Thursday, November 19, 2009

The many FACEs of Ego

I've always figured -- or maybe hoped -- that I'd never be in danger of getting too cocky about anything, because there's always been something in me that seems to rush forward and derail me if I get too close to success or perfection.

My mom used to have a phrase for this: "From the sublime to the ridiculous" -- a phrase usually attributed to Napoleon apparently, but actually it comes from our own Thomas Paine: "The sublime and the ridiculous are often so nearly related, that it is difficult to class them separately. One step above the sublime, makes the ridiculous; and one step above the ridiculous, makes the sublime again."

I'm thinking of this partly because this was the image that jumped out for me this morning -- shot when I was working on my miksang project, had run down to a deadline, and was out in the yard looking for anything, ANYTHING, that could be remotely described by the concept of LINE. And frankly, I don't think this image has much to say for it: some intriguing lines and textures, that curious imprint of the spider... And I think the part of me that selected it this morning just wanted to say "Wait. Too many good things happened yesterday. Time to step back and remind yourself that you're not perfect."

I'm reading in Richo's book this morning a chapter called "Life is not always fair," and he has a section on "The art of taming ego" in which he says, "The neurotic ego is not an identity but a set of encrustations: Fear, Attachment, Control, Entitlement. This is the FACE we keep trying to save and will do anything not to lose... but the FACE of ego can be transformed with spiritual commitment. Fear can be replaced with love. Attachment can turn into letting go. Control can soften into allowing. And Entitlement can become working for justice without hate or retaliation."

Now I know I'm not the only one who has one of these internal derailment systems. And I suspect those of us who are aware of them might tend to assume they are what keeps us from getting too caught up in ego, and that they're therefore a good thing. But reading this, I found myself wondering: what if that internal derailleur isn't anti-ego at all, but actually ego? It could come from fear -- fear that people will expect too much of me, and I'll fall flat on my face if they do, so let's lower expectations.
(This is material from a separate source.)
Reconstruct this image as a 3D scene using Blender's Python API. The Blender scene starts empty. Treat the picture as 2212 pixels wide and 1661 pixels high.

It could also come from control -- a sort of "you can't fire me I quit" phenomenon. I remember learning from a dear friend who struggled with her weight that one reason she stayed fat was to protect herself from disapproval: as long as she was fat, if people didn't like her she could say it was because she was fat, and it wouldn't have to touch or damage her internal sense of self.

If I were a different sort of person, it could come from entitlement: "I have a right to put anything I want out there and call it good" -- like one of those Preference by L'Oreal commercials: "I'm Worth It!"

Which means it could probably come from attachment as well -- I could be very attached to my image of myself as a humble person, and so I put this out there as proof that I'm willing to fail -- at everything except being humble: God forbid someone might discover my pride!

As Elizabeth Lesser says in The Seeker's Guide (which my spirituality group is still reading; we're up to Chapter Four), "Unhealthy ego converts spirituality to its own misguided uses in tricky ways....As soon as its territory is seriously threatened, ego will appear, hungry and determined."

Which then reminds me of something once said to me by the priest who counseled me through my divorce, years ago. "You can't trust anyone, not even me. The only One you can trust is God."

Unfortunately I took that saying to heart, having learned in several hard ways the truth of his statement. So perhaps the task of what Richo calls "spiritual commitment" is to accept that truth -- to know that so much of what we do and say stems from ego, even when we think it doesn't -- and then to work to move past that, to accept that life is what it is, and people are what they are, and that the miracle is that the Divine can still speak through all of it: we just need to choose to listen; to learn to love one another anyway, to let go of our grandiose visions of ourselves and our purpose, to allow ourselves and others to be as they are, and to work together to bring about more of that level of tolerance. It's all about losing FACE.